> **Records for processing**:
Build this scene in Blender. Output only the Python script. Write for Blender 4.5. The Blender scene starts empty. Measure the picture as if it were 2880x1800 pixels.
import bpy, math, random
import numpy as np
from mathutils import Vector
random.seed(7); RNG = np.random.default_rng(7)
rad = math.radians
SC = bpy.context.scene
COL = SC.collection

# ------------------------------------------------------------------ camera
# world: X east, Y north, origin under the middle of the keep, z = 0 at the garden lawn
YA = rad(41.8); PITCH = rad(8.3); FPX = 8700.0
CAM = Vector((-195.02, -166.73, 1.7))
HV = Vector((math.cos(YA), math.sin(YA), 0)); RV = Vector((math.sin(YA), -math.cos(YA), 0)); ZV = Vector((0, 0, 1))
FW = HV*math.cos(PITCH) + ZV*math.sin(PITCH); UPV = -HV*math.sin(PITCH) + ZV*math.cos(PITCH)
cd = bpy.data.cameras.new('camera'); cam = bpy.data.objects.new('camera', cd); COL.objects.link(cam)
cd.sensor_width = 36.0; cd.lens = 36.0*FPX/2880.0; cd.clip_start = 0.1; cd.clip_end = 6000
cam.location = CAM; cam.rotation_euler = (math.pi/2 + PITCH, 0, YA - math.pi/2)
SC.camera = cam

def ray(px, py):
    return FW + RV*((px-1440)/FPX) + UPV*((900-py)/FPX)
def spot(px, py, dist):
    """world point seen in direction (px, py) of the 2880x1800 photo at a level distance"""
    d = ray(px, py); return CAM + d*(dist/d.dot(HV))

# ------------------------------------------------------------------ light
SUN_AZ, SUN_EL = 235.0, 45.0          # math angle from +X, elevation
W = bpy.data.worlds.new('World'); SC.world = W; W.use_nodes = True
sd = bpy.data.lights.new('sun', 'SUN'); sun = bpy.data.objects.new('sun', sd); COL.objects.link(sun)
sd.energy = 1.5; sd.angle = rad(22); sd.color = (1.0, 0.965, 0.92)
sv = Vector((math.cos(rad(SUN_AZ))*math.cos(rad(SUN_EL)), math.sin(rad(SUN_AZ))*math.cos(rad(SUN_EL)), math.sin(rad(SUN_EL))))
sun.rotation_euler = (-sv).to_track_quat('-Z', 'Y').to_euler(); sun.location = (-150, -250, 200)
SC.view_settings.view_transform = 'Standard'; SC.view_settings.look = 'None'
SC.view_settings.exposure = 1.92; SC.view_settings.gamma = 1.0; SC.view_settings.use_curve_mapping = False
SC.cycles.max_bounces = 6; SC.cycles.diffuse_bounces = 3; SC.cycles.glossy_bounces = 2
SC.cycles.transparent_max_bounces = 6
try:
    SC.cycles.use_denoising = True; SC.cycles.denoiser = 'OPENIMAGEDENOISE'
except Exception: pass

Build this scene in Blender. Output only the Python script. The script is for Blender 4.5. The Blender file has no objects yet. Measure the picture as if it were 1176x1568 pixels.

> **Written request**:
Pull out each line of the entries that contains "pixels".

> **Output for this task**:
Build this scene in Blender. Output only the Python script. Write for Blender 4.5. The Blender scene starts empty. Measure the picture as if it were 2880x1800 pixels.
Build this scene in Blender. Output only the Python script. The script is for Blender 4.5. The Blender file has no objects yet. Measure the picture as if it were 1176x1568 pixels.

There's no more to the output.